### Aim
Everything from the first line of the data below through the line that contains "return np.where(c <= 0.04045, c" should be written out exactly, please, and nothing more; the pictures stay out.

### Collected data

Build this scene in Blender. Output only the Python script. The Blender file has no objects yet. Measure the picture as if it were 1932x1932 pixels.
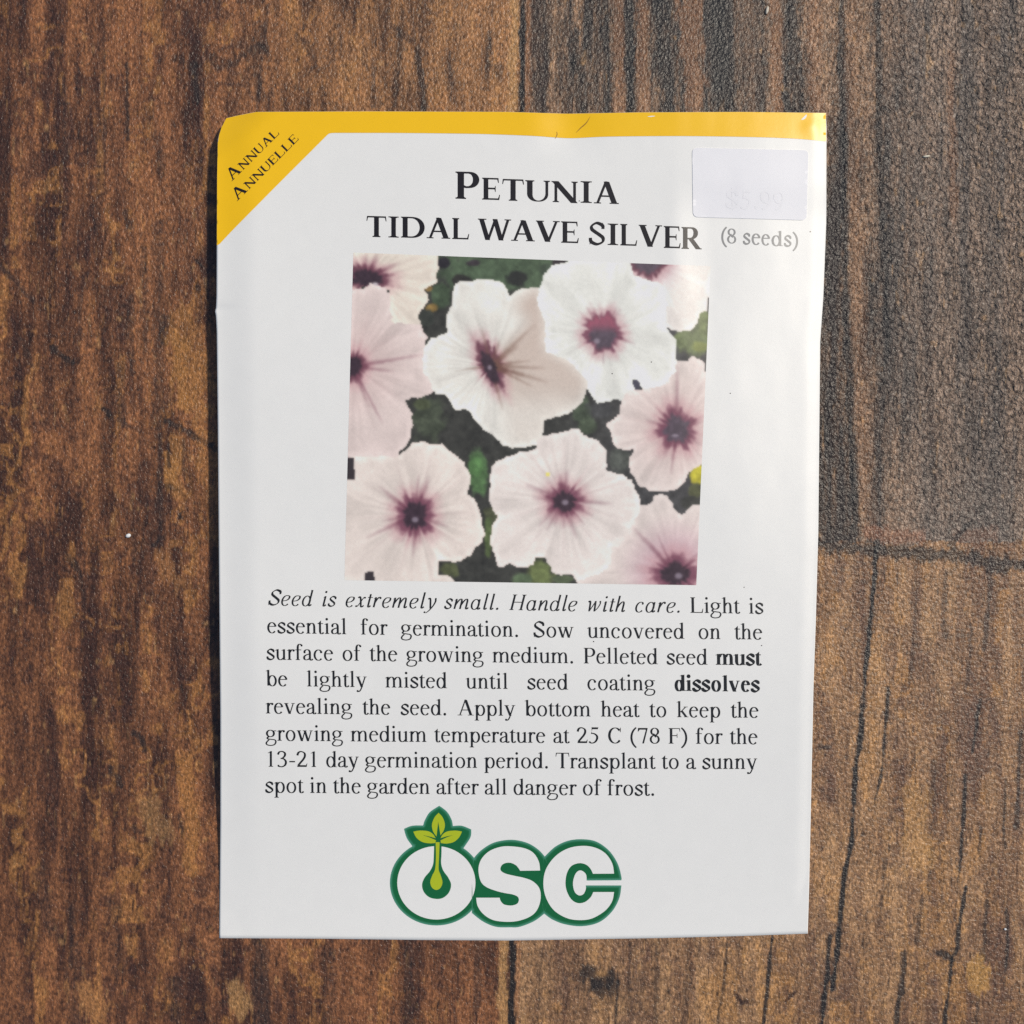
import bpy, math
import numpy as np
from mathutils import Vector
from mathutils.geometry import delaunay_2d_cdt

C = bpy.context.scene.collection
SC = bpy.context.scene

# ------------------------------------------------------------------ camera, world, sun, exposure
# The frame is 0.140 m wide on the table; plans below are drawn in a 1932-unit frame.
K = 0.140 / 1932.0
D = 0.150                                   # camera height over the table
cam_d = bpy.data.cameras.new('camera'); cam = bpy.data.objects.new('camera', cam_d); C.objects.link(cam)
cam.location = (0, 0, D)
cam_d.sensor_width = 36; cam_d.sensor_height = 36
cam_d.lens = 36 * D / 0.140
cam_d.clip_start = 0.005; cam_d.clip_end = 50
cam_d.dof.use_dof = False
SC.camera = cam

SUN_AZ, SUN_TILT = 25.0, 40.0               # degrees: azimuth from +x towards +y, tilt from the vertical
w = bpy.data.worlds.new('World'); SC.world = w; w.use_nodes = True
nt = w.node_tree; nt.nodes.clear()
sky = nt.nodes.new('ShaderNodeTexSky'); sky.sky_type = 'NISHITA'; sky.sun_disc = False
sky.sun_elevation = math.radians(90 - SUN_TILT); sky.sun_rotation = math.radians(90 - SUN_AZ)
bg = nt.nodes.new('ShaderNodeBackground'); bg.inputs['Strength'].default_value = 0.09
wo = nt.nodes.new('ShaderNodeOutputWorld')
nt.links.new(sky.outputs[0], bg.inputs[0]); nt.links.new(bg.outputs[0], wo.inputs[0])

sun_d = bpy.data.lights.new('sun', 'SUN'); sun = bpy.data.objects.new('sun', sun_d); C.objects.link(sun)
sun_d.energy = 2.8; sun_d.angle = math.radians(4.0); sun_d.color = (1.0, 0.91, 0.765)
az, tl = math.radians(SUN_AZ), math.radians(SUN_TILT)
sdir = Vector((math.sin(tl) * math.cos(az), math.sin(tl) * math.sin(az), math.cos(tl)))
sun.rotation_euler = sdir.to_track_quat('Z', 'Y').to_euler()
sun.location = sdir * 1.0

SC.view_settings.view_transform = 'Standard'; SC.view_settings.look = 'None'
SC.view_settings.exposure = 0.07; SC.view_settings.gamma = 1.0
SC.view_settings.use_curve_mapping = False
SC.cycles.max_bounces = 6
SC.cycles.use_denoising = False

# ------------------------------------------------------------------ small helpers
def lin(c):
    c = np.asarray(c, float) / 255.0
    return np.where(c <= 0.04045, c / 12.92, ((c + 0.055) / 1.055) ** 2.4)

def hash2(ix, iy, seed):
    n = (ix.astype(np.int64) * 374761393 + iy.astype(np.int64) * 668265263 + seed * 1442695041) & 0xffffffff
    n = ((n ^ (n >> 13)) * 1274126177) & 0xffffffff
    n = ((n ^ (n >> 16)) * 2246822519) & 0xffffffff
    return ((n ^ (n >> 15)) & 0xffffff) / float(0xffffff)

def vn(x, y, seed=0):
    ix, iy = np.floor(x), np.floor(y); fx, fy = x - ix, y - iy
    fx = fx * fx * (3 - 2 * fx); fy = fy * fy * (3 - 2 * fy)
    a = hash2(ix, iy, seed); b = hash2(ix + 1, iy, seed); c = hash2(ix, iy + 1, seed); d = hash2(ix + 1, iy + 1, seed)
    return (a * (1 - fx) + b * fx) * (1 - fy) + (c * (1 - fx) + d * fx) * fy

def fbm(x, y, seed=0, octs=4, gain=0.5):
    s, a, t = 0, 1.0, 0
    for k in range(octs):
        s = s + a * vn(x * 2 ** k + 17.3 * k, y * 2 ** k - 9.1 * k, seed + k); t += a; a *= gain
    return s / t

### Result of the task
Build this scene in Blender. Output only the Python script. The Blender file has no objects yet. Measure the picture as if it were 1932x1932 pixels.
import bpy, math
import numpy as np
from mathutils import Vector
from mathutils.geometry import delaunay_2d_cdt

C = bpy.context.scene.collection
SC = bpy.context.scene

# ------------------------------------------------------------------ camera, world, sun, exposure
# The frame is 0.140 m wide on the table; plans below are drawn in a 1932-unit frame.
K = 0.140 / 1932.0
D = 0.150                                   # camera height over the table
cam_d = bpy.data.cameras.new('camera'); cam = bpy.data.objects.new('camera', cam_d); C.objects.link(cam)
cam.location = (0, 0, D)
cam_d.sensor_width = 36; cam_d.sensor_height = 36
cam_d.lens = 36 * D / 0.140
cam_d.clip_start = 0.005; cam_d.clip_end = 50
cam_d.dof.use_dof = False
SC.camera = cam

SUN_AZ, SUN_TILT = 25.0, 40.0               # degrees: azimuth from +x towards +y, tilt from the vertical
w = bpy.data.worlds.new('World'); SC.world = w; w.use_nodes = True
nt = w.node_tree; nt.nodes.clear()
sky = nt.nodes.new('ShaderNodeTexSky'); sky.sky_type = 'NISHITA'; sky.sun_disc = False
sky.sun_elevation = math.radians(90 - SUN_TILT); sky.sun_rotation = math.radians(90 - SUN_AZ)
bg = nt.nodes.new('ShaderNodeBackground'); bg.inputs['Strength'].default_value = 0.09
wo = nt.nodes.new('ShaderNodeOutputWorld')
nt.links.new(sky.outputs[0], bg.inputs[0]); nt.links.new(bg.outputs[0], wo.inputs[0])

sun_d = bpy.data.lights.new('sun', 'SUN'); sun = bpy.data.objects.new('sun', sun_d); C.objects.link(sun)
sun_d.energy = 2.8; sun_d.angle = math.radians(4.0); sun_d.color = (1.0, 0.91, 0.765)
az, tl = math.radians(SUN_AZ), math.radians(SUN_TILT)
sdir = Vector((math.sin(tl) * math.cos(az), math.sin(tl) * math.sin(az), math.cos(tl)))
sun.rotation_euler = sdir.to_track_quat('Z', 'Y').to_euler()
sun.location = sdir * 1.0

SC.view_settings.view_transform = 'Standard'; SC.view_settings.look = 'None'
SC.view_settings.exposure = 0.07; SC.view_settings.gamma = 1.0
SC.view_settings.use_curve_mapping = False
SC.cycles.max_bounces = 6
SC.cycles.use_denoising = False

# ------------------------------------------------------------------ small helpers
def lin(c):
    c = np.asarray(c, float) / 255.0
    return np.where(c <= 0.04045, c / 12.92, ((c + 0.055) / 1.055) ** 2.4)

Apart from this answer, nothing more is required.